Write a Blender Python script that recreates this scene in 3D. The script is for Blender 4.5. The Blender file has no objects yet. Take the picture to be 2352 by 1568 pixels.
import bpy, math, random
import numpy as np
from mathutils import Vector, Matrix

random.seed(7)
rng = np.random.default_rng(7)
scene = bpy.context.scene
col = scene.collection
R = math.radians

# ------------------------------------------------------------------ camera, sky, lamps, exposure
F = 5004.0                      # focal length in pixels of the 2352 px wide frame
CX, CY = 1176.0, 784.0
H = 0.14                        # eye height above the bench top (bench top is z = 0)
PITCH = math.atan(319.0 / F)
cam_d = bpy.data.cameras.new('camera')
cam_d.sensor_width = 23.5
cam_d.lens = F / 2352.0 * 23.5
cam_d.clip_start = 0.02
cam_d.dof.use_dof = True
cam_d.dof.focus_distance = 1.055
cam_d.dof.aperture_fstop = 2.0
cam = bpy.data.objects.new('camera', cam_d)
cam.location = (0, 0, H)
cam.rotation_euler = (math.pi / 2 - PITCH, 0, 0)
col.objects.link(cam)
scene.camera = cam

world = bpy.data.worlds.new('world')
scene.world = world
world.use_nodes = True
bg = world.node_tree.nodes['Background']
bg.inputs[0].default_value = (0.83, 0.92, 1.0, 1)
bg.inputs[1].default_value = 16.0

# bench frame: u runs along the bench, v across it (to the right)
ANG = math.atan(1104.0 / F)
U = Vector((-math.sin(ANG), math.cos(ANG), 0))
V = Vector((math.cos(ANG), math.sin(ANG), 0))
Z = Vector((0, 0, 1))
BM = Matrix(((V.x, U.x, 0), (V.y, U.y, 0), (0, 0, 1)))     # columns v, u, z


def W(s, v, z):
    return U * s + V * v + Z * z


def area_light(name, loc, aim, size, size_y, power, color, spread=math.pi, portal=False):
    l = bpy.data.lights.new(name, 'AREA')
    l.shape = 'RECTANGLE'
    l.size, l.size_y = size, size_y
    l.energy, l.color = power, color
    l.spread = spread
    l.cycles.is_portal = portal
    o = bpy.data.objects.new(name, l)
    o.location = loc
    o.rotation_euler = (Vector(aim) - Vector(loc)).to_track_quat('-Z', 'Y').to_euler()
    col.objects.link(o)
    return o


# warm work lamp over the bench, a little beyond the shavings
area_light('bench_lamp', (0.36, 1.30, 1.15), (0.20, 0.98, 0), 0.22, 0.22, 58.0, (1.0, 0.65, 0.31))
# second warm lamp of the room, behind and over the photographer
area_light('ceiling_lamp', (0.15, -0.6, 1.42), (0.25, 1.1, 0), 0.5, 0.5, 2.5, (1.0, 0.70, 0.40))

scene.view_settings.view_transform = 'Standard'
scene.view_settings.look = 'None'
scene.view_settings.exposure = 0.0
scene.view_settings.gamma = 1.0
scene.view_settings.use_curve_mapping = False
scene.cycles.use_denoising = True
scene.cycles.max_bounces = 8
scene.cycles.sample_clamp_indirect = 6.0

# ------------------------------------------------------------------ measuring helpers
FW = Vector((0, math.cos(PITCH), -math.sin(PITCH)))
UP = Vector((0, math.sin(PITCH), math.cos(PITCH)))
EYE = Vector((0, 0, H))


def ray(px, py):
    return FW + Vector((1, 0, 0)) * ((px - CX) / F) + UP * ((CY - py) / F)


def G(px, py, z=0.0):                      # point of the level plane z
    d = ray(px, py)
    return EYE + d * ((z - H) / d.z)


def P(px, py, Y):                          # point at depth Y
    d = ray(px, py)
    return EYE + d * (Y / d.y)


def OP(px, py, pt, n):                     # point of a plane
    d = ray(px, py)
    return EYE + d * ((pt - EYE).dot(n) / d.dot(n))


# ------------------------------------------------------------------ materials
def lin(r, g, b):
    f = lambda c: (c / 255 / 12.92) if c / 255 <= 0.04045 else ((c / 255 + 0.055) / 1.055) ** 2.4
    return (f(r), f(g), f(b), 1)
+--
Produce the lines from the top of the listing through the "R = math.radians" line exactly as they appear, with no additional output.

> _RESPONSE_:
Write a Blender Python script that recreates this scene in 3D. The script is for Blender 4.5. The Blender file has no objects yet. Take the picture to be 2352 by 1568 pixels.
import bpy, math, random
import numpy as np
from mathutils import Vector, Matrix

random.seed(7)
rng = np.random.default_rng(7)
scene = bpy.context.scene
col = scene.collection
R = math.radians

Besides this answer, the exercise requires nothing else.